Re: OCR

Posted by HH56 On 2022/8/23 9:35:33
I am one of several who did some of the early scans that are on the website and at the time the website was started OCR for a home system was not very accurate yet was still fairly expensive. It is a good idea though and I know Kev had thought about it then and again a few years ago. Not sure if it was time constraint to run the pdfs thru again, inaccuracy, or the large file size that is the reason it did not go forward.

I am not familiar with the program you used but one concern might be the huge file size could be an issue for some -- either just viewing or worse, trying to download and also for the storage space needed on the server. File size is something that he tried to keep at a compromise level early on because of server bandwidth and lack of high speed internet in many places which is still an issue for some. The aim was a file not so small that image quality suffered vs so large images you could blow up to the size of a newspaper and not see any pixellation. As I recall, at the time the website was started Kev tried to keep ordinary images at around 1200 pixels in width because the average CRT monitor was not really capable of displaying much more. PDFs were larger but he still tried to keep to a relatively low size.

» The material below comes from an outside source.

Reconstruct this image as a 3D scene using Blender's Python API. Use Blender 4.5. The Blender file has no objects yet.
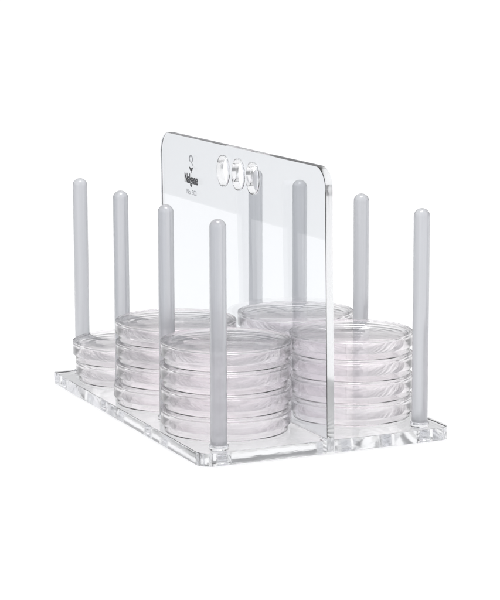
import bpy, bmesh, math
from mathutils import Vector, Matrix
S = bpy.context.scene
COL = S.collection
U = 0.01            # one modelling unit is a centimetre

# ------------------------------------------------------------------ materials
def mat(name):
    m = bpy.data.materials.new(name); m.use_nodes = True
    nt = m.node_tree
    b = nt.nodes['Principled BSDF']
    return m, nt, b

def clear_plastic(name, col, ior, rough, dust=0.0, wave=0.0, scale=40.0, streak=(1, 1, 1)):
    m, nt, b = mat(name)
    b.inputs['Base Color'].default_value = (*col, 1)
    b.inputs['IOR'].default_value = ior
    b.inputs['Roughness'].default_value = rough
    b.inputs['Transmission Weight'].default_value = 1.0
    tc = nt.nodes.new('ShaderNodeTexCoord')
    mp = nt.nodes.new('ShaderNodeMapping'); mp.inputs['Scale'].default_value = streak
    nt.links.new(tc.outputs['Object'], mp.inputs['Vector'])
    if dust > 0:      # faint handling haze: roughness and a little lost transmission
        n = nt.nodes.new('ShaderNodeTexNoise'); n.inputs['Scale'].default_value = scale; n.inputs['Detail'].default_value = 6
        nt.links.new(mp.outputs[0], n.inputs['Vector'])
        r = nt.nodes.new('ShaderNodeMapRange')
        r.inputs['From Min'].default_value = .4; r.inputs['From Max'].default_value = .75
        r.inputs['To Min'].default_value = rough; r.inputs['To Max'].default_value = rough + dust
        nt.links.new(n.outputs['Fac'], r.inputs['Value'])
        nt.links.new(r.outputs[0], b.inputs['Roughness'])
    if wave > 0:      # moulding ripple
        n2 = nt.nodes.new('ShaderNodeTexNoise'); n2.inputs['Scale'].default_value = scale * 1.6; n2.inputs['Detail'].default_value = 2
        nt.links.new(mp.outputs[0], n2.inputs['Vector'])
        bp = nt.nodes.new('ShaderNodeBump'); bp.inputs['Strength'].default_value = wave; bp.inputs['Distance'].default_value = .001
        nt.links.new(n2.outputs['Fac'], bp.inputs['Height'])
        nt.links.new(bp.outputs[0], b.inputs['Normal'])
    return m

M_ACR = clear_plastic('clear_acrylic', (.845, .862, .88), 1.49, .0, dust=.03, scale=30)
M_EDGE = clear_plastic('sawn_acrylic_edge', (.86, .865, .87), 1.49, .12, dust=.08, scale=50)
M_BEDGE = clear_plastic('polished_acrylic_edge', (.90, .903, .908), 1.49, .05, dust=.08, scale=50)
M_BASE = clear_plastic('clear_acrylic_base', (.985, .988, .99), 1.49, .0, dust=.03, wave=.04, scale=60)
M_DISH = clear_plastic('clear_polystyrene', (.996, .984, .990), 1.59, .022, dust=.02, wave=.0, scale=22, streak=(1, 1, 5))

def rod_material():
    m, nt, b = mat('frosted_acrylic_rod')
    tc = nt.nodes.new('ShaderNodeTexCoord')
    mp = nt.nodes.new('ShaderNodeMapping'); mp.inputs['Scale'].default_value = (260, 260, 6)
    n = nt.nodes.new('ShaderNodeTexNoise'); n.inputs['Scale'].default_value = 1.5; n.inputs['Detail'].default_value = 3
    nt.links.new(tc.outputs['Object'], mp.inputs['Vector']); nt.links.new(mp.outputs[0], n.inputs['Vector'])
    cr = nt.nodes.new('ShaderNodeValToRGB')
    cr.color_ramp.elements[0].position = .3; cr.color_ramp.elements[0].color = (.64, .65, .672, 1)
    cr.color_ramp.elements[1].position = .7; cr.color_ramp.elements[1].color = (.74, .75, .775, 1)
    nt.links.new(n.outputs['Fac'], cr.inputs['Fac']); nt.links.new(cr.outputs['Color'], b.inputs['Base Color'])
    b.inputs['IOR'].default_value = 1.49
    b.inputs['Roughness'].default_value = .30
    b.inputs['Transmission Weight'].default_value = .75
    b.inputs['Coat Weight'].default_value = 1.0
    b.inputs['Coat Roughness'].default_value = .06
    return m
M_ROD = rod_material()
M_COLLAR = clear_plastic('clear_acrylic_pin', (.95, .955, .975), 1.49, .03, dust=.05, scale=60)
M_INK, _nt, _b = mat('grey_black_ink')
_b.inputs['Base Color'].default_value = (.035, .035, .04, 1); _b.inputs['Roughness'].default_value = .5
M_INK2, _nt, _b = mat('pale_grey_ink')
_b.inputs['Base Color'].default_value = (.33, .34, .36, 1); _b.inputs['Roughness'].default_value = .5

def paper_material(name, col, var):
    m, nt, b = mat(name)
    tc = nt.nodes.new('ShaderNodeTexCoord'); n = nt.nodes.new('ShaderNodeTexNoise')
    n.inputs['Scale'].default_value = 90; n.inputs['Detail'].default_value = 5
    nt.links.new(tc.outputs['Object'], n.inputs['Vector'])
    cr = nt.nodes.new('ShaderNodeValToRGB')
    cr.color_ramp.elements[0].color = (*[c * (1 - var) for c in col], 1); cr.color_ramp.elements[1].color = (*col, 1)
    nt.links.new(n.outputs['Fac'], cr.inputs['Fac']); nt.links.new(cr.outputs['Color'], b.inputs['Base Color'])
    b.inputs['Roughness'].default_value = 1.0
    b.inputs['Specular IOR Level'].default_value = 0.0
    return m
M_PAPER = paper_material('white_translucent_sheet', (.94, .94, .94), .01)
_nt = M_PAPER.node_tree          # a translucent sheet: lit from above and glowing through from below
_cr = next(n for n in _nt.nodes if n.type == 'VALTORGB'); _out = next(n for n in _nt.nodes if n.type == 'OUTPUT_MATERIAL')
_d = _nt.nodes.new('ShaderNodeBsdfDiffuse'); _t = _nt.nodes.new('ShaderNodeBsdfTranslucent'); _mx = _nt.nodes.new('ShaderNodeMixShader')
_nt.links.new(_cr.outputs['Color'], _d.inputs['Color']); _nt.links.new(_cr.outputs['Color'], _t.inputs['Color'])
_mx.inputs[0].default_value = .72
_nt.links.new(_d.outputs[0], _mx.inputs[1]); _nt.links.new(_t.outputs[0], _mx.inputs[2]); _nt.links.new(_mx.outputs[0], _out.inputs['Surface'])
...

A question now would be after running the pdfs thru OCR does the Cisderm program have a file reduction capability or could they be run thru another program for file reduction without completely destroying the OCR functionality. I realize the OCR info has to be stored somewhere but so does image detail and pdf format info. PDFs do seem to have a lot of extraneous info. When I did the 54 sales brochure Kev posted a few months ago, high res photos with the camera software and then compiling and organizing the pdf for display in an other program resulted in the native file being huge -- many many GBs. Running it thru file reduction in PDF Expert brought it down to less than 20 MB and the images and page format were still excellent. Maybe you could experiment and see what would happen with an OCRd file.